■ EXERCISE DETAILS
Look through the material below and copy exactly the lines from the line with "Keep writing the" to the line with "12).build('lid_pivot', 'steel', at_)", those two lines included.

■ SUPPLIED ENTRIES
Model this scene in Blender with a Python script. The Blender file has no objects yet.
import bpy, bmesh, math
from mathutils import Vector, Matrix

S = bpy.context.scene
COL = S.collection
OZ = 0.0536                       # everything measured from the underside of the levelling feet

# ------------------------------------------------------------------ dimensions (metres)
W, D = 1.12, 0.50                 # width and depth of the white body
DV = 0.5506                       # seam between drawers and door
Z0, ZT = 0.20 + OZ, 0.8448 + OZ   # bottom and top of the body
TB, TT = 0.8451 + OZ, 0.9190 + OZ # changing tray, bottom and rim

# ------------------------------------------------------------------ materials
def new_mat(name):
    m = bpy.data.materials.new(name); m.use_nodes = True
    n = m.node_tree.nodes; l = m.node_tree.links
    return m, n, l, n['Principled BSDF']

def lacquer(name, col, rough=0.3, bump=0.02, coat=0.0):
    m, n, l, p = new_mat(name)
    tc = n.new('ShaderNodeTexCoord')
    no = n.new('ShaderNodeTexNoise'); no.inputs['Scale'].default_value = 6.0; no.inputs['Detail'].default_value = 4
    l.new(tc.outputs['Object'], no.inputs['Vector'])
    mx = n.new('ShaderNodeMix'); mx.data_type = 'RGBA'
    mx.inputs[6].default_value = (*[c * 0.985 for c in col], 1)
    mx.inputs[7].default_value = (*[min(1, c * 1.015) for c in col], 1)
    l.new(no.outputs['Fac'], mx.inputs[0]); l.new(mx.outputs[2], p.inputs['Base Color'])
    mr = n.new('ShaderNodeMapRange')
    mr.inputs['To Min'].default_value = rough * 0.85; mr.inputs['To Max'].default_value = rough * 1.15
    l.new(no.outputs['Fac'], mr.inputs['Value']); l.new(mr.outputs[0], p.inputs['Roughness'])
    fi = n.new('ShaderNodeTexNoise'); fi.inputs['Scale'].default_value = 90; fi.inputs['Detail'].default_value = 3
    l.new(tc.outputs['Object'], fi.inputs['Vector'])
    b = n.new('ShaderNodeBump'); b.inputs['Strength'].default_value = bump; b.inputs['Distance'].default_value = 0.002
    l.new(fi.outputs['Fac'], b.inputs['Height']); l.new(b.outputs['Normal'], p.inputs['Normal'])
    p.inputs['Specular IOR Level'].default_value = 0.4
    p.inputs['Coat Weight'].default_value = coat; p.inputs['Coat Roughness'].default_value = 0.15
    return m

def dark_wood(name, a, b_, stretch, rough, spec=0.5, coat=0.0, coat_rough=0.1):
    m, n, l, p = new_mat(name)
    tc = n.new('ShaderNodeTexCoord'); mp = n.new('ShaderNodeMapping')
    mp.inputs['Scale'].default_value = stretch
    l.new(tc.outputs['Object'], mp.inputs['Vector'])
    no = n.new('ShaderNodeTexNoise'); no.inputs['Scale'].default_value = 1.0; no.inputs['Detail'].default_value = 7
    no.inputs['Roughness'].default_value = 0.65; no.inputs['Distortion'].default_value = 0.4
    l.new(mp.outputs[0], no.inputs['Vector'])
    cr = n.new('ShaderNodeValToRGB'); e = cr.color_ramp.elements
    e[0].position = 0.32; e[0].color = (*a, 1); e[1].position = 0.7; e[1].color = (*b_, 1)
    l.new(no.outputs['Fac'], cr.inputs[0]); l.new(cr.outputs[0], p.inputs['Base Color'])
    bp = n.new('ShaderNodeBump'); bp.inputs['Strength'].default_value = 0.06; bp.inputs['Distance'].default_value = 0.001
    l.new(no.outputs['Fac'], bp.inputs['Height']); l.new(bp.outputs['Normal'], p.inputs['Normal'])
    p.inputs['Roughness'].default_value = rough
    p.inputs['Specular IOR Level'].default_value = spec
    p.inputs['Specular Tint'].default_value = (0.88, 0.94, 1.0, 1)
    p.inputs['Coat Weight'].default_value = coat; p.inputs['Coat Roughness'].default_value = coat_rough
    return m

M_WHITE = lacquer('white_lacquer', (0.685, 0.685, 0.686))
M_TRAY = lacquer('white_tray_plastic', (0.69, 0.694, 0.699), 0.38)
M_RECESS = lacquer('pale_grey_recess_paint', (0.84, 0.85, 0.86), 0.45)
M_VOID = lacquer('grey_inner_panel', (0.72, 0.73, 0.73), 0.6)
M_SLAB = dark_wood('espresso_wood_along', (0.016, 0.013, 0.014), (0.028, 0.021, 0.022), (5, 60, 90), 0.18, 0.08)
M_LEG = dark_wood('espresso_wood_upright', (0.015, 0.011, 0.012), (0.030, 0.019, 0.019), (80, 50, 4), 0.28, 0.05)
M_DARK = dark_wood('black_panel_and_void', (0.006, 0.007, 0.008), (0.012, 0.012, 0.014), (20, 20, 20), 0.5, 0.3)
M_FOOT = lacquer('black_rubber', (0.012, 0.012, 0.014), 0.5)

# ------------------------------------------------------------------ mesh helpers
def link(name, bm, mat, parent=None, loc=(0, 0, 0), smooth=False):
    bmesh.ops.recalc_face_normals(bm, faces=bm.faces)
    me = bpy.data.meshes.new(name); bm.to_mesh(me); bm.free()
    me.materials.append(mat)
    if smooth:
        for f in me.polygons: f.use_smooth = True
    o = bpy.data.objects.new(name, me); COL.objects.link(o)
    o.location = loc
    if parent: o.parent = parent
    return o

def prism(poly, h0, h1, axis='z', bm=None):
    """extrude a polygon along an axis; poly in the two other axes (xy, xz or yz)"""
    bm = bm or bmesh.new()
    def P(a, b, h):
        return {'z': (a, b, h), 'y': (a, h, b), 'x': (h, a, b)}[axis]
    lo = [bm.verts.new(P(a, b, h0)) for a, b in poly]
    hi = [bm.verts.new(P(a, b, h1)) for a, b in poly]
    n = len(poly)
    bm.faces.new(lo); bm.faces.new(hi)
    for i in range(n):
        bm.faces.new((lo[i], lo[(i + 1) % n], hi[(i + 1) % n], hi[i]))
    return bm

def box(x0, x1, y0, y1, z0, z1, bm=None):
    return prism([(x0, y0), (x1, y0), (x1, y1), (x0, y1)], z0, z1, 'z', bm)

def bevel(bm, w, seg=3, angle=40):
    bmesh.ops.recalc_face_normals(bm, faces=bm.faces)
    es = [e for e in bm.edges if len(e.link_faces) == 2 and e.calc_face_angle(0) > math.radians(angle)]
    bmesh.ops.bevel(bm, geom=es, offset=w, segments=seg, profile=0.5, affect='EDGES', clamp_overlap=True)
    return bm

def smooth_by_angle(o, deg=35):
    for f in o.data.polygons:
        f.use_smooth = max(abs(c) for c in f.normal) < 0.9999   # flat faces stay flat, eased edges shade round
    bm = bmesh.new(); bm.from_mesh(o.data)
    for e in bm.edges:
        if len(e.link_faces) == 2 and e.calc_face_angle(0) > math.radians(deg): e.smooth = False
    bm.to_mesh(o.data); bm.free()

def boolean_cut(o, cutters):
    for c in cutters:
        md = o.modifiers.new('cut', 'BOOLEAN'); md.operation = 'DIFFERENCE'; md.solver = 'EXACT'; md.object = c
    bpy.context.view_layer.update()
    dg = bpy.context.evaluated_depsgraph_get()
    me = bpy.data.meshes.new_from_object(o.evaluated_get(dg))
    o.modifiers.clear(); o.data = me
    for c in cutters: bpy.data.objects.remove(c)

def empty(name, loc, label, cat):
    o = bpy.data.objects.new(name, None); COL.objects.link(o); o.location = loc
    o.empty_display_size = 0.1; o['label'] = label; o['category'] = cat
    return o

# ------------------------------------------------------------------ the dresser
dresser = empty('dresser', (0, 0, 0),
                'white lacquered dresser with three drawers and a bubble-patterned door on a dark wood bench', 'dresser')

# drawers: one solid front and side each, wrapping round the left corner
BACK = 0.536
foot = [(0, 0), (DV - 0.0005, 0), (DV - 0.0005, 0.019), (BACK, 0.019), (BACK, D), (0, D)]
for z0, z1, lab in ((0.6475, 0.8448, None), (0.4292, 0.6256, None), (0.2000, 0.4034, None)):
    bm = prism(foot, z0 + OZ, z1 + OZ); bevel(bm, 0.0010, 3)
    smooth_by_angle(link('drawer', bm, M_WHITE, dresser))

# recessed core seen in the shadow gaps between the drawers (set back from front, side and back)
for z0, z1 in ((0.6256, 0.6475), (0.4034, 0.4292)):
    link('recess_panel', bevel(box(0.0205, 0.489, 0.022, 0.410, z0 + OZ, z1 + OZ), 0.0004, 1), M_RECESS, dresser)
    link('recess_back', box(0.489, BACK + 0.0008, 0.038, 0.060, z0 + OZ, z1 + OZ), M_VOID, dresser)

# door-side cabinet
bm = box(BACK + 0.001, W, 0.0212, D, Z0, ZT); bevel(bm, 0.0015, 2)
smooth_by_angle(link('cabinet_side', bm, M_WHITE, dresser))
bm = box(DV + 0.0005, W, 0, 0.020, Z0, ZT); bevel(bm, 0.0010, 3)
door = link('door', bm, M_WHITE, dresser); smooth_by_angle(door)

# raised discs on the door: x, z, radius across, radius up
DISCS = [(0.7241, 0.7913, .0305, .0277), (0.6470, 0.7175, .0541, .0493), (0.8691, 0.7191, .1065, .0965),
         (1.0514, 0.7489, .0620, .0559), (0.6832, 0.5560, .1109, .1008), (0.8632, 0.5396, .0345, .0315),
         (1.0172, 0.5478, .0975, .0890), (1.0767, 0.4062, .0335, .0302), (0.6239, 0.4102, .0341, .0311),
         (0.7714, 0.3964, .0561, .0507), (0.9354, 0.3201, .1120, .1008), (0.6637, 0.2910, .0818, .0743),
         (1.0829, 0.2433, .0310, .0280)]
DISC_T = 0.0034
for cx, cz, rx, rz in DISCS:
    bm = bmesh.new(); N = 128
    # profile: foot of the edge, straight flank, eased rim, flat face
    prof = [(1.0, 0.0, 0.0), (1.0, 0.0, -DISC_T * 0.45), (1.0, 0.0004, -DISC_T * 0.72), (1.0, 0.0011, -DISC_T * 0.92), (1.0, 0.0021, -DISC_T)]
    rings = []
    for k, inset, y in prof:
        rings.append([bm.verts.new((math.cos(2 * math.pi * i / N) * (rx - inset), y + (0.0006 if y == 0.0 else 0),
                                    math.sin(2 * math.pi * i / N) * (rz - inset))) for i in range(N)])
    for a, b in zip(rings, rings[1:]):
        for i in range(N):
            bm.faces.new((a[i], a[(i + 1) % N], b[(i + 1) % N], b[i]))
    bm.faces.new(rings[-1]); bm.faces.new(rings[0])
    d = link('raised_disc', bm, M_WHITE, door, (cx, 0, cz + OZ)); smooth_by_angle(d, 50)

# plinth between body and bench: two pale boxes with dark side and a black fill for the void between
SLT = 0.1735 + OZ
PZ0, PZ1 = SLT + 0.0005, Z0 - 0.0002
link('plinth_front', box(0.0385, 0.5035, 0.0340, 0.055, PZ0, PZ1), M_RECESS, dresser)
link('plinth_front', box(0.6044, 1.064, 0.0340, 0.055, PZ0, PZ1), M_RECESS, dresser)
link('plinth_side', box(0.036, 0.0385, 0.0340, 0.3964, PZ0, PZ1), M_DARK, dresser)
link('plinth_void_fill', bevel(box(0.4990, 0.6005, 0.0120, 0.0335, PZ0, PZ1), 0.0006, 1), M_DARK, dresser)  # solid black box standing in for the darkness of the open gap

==

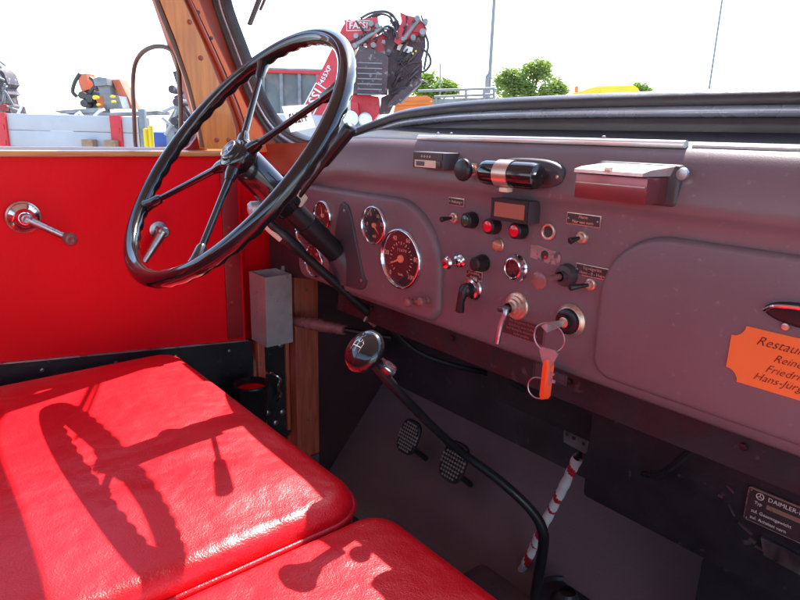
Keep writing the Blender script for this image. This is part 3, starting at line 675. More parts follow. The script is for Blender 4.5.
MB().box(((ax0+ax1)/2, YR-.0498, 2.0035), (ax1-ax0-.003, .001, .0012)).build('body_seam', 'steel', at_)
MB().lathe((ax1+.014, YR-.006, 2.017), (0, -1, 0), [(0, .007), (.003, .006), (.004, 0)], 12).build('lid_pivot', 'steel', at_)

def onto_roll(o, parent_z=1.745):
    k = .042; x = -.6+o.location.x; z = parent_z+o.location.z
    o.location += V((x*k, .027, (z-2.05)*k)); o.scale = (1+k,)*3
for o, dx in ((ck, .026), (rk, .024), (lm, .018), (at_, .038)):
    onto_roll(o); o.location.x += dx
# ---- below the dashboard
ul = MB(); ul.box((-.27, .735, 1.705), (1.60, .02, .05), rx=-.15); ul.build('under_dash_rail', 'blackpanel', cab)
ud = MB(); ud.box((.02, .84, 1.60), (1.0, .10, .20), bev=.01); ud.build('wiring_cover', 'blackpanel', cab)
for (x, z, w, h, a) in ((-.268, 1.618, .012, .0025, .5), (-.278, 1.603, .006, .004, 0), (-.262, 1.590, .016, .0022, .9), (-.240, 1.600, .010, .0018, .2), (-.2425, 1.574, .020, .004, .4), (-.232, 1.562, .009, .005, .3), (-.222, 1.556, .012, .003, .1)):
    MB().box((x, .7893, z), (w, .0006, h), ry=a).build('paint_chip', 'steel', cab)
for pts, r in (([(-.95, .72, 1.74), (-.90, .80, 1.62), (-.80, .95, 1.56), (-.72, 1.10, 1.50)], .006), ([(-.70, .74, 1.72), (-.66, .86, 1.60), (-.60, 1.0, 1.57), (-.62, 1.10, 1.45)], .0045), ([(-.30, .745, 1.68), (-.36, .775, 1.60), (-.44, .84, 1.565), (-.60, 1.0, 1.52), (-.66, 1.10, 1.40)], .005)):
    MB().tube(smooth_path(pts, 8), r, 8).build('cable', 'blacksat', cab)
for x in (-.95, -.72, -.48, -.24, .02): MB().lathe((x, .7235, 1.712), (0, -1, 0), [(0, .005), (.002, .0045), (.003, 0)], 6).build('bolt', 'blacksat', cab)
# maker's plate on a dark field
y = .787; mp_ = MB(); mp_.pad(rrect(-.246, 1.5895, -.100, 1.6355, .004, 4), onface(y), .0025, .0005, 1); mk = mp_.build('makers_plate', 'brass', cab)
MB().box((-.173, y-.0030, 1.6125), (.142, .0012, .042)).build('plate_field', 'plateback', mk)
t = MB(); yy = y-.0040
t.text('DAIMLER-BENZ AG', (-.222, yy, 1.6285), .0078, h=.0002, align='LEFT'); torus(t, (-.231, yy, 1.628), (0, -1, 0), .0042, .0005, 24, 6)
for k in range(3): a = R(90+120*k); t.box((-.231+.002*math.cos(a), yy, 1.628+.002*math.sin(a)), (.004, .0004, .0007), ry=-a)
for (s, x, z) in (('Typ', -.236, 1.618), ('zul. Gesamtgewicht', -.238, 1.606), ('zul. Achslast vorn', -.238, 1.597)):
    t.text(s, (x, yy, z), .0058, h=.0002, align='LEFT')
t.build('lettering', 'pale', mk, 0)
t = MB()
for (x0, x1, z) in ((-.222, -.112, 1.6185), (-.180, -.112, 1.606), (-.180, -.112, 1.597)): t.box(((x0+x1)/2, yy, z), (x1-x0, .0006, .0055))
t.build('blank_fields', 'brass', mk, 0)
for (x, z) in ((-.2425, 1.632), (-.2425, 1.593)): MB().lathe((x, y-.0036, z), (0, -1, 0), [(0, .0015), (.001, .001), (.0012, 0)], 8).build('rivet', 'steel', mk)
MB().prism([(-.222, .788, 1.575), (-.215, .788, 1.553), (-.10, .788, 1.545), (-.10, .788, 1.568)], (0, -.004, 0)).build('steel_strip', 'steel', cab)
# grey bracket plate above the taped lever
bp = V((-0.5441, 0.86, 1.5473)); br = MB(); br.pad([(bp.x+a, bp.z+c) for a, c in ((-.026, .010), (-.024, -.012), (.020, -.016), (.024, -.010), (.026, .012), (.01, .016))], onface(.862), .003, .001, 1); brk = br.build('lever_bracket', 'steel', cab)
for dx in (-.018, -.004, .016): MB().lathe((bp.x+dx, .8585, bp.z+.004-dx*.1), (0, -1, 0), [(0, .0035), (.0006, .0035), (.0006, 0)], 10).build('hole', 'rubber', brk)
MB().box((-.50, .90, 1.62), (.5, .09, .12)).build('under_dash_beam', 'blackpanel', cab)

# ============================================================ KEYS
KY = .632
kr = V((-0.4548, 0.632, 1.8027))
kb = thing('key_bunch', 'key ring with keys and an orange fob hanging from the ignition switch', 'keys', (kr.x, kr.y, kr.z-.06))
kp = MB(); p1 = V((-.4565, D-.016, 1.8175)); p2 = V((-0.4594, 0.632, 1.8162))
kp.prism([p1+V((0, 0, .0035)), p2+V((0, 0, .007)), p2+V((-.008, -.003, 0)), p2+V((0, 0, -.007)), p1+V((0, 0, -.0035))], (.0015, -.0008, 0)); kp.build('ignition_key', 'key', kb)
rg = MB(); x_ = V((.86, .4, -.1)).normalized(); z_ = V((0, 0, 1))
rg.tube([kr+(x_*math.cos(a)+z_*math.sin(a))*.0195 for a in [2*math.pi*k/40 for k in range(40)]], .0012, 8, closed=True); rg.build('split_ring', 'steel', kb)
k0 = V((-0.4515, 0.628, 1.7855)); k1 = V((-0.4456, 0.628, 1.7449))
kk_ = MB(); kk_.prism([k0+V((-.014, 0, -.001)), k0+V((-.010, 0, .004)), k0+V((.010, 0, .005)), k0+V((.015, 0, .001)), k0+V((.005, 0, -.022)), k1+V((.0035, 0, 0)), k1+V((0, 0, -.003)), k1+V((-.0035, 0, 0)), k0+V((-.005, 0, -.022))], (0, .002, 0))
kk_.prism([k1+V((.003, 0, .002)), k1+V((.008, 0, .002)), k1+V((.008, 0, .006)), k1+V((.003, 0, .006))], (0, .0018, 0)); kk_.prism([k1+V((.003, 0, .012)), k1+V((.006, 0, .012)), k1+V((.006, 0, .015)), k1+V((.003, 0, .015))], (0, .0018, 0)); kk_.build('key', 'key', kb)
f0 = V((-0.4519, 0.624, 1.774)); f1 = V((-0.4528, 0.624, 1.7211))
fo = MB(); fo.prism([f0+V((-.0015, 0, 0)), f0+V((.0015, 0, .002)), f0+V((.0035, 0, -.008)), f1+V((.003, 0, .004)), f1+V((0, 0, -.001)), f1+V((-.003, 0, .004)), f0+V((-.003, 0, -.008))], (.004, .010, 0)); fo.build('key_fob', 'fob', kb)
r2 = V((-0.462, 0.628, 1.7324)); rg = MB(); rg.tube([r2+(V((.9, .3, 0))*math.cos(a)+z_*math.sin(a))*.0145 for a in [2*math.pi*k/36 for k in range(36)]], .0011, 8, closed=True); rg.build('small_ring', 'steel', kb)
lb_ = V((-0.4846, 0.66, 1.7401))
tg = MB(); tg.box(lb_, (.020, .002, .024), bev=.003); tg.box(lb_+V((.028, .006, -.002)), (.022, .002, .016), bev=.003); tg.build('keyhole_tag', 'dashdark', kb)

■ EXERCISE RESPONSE
Keep writing the Blender script for this image. This is part 3, starting at line 675. More parts follow. The script is for Blender 4.5.
MB().box(((ax0+ax1)/2, YR-.0498, 2.0035), (ax1-ax0-.003, .001, .0012)).build('body_seam', 'steel', at_)
MB().lathe((ax1+.014, YR-.006, 2.017), (0, -1, 0), [(0, .007), (.003, .006), (.004, 0)], 12).build('lid_pivot', 'steel', at_)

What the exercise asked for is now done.